Yoksa bilere mi bu 8 asker oraya konuldu. Onlar ihanet etsin, 12 asker ölsün, bizde tezkere çıkarmak için sağlam destek elde edebiliriz.
Yaaa, bunca basit soruları sorabilen sayısı bu kadar mı az?
Ama diyorum ki, helal olsun sana 12 Eylül. insanların bu kadar basit soruları dahi bir kere bile düşünememesini sağlamışsın ya helal olsun sana.
Ama beni ve benim gibi bir kaç çıban sıyrılmış. Hayret gözden kaçmışız demek ki.
teröristlerin gelipte 8 askeri esir alması kulağa oldukça garip geliyor. dağ başında askerler toplanıp ihale falan oynamaz yada kol kola girip yürümezler. olayın içinde birde dtp li kahpeler var. sonra genelkurmayında olay ile ilgili doyurucu bir açıklaması oladı henüz. basın ilk günden beri konunun üzerine gitmiyor. * sonuç olarak olayın her köşesi karanlık, hangi açıdan bakılırsa bakılsın doğruyu bulmak mümkün değil.
ama ne olursa olsun esir alınan askerlerimize hain damgasını vurmanın pc başında koca kıçları üzerinde oturan bizlere düşmediği kesin. yaşadığımız şu olaylar ardından ordumuza daha çok güvenmemiz gerekiyor. gereğini yapacaklarından emin olup, basın açıklamasını beklemeliyiz.
kaçırılan sekiz çocuk için başlatılan aşağılık linç propagandasının son halkası. ölmedikleri için medya ve hükümet tarafından ipleri çekilmişti zaten bu çocukların. etnik kimlikleri ortaya dökülmeye başladı en aşta, daha sonra da hain oldukları dillendirilmeye başladı. ölmemelerine zaten devletimizin büyükleri(!) hiç sevinmemişti. neden sevinsinler ki? ölseler bir cenaze töreni ve hamaset edebiyatı yetecekti kendilerini kurtarmak için. doğrular bu sayede bir süre daha saklanabilecekti. ama öyle olmadı. bu kez yek geldi onlara. ama lanet olsun ki hala erk onlarda.
bu çocukların kaybolacağı ya da kendilerini öldürecekleri günler yakındır. bu sosyal linç ölümden beterdir çünkü. varken yok sayılmak en beteridir.

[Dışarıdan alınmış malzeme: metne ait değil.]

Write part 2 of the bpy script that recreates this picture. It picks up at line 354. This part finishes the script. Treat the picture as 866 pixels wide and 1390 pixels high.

biraz televizyon seyreden sözlük şahinleri duymuşlardır belki. bundan önce 1994 yılında esir alınan bir asker tam 2.5 yıl sonra bir refah partisi milletvekili sayesinde kurtarıldı. yani bu ülkede en kolayıdır ölmek. en kolayıdır unutulmak, unutturmak. ha bir de delikanlılık kolaydır bizim memlekette.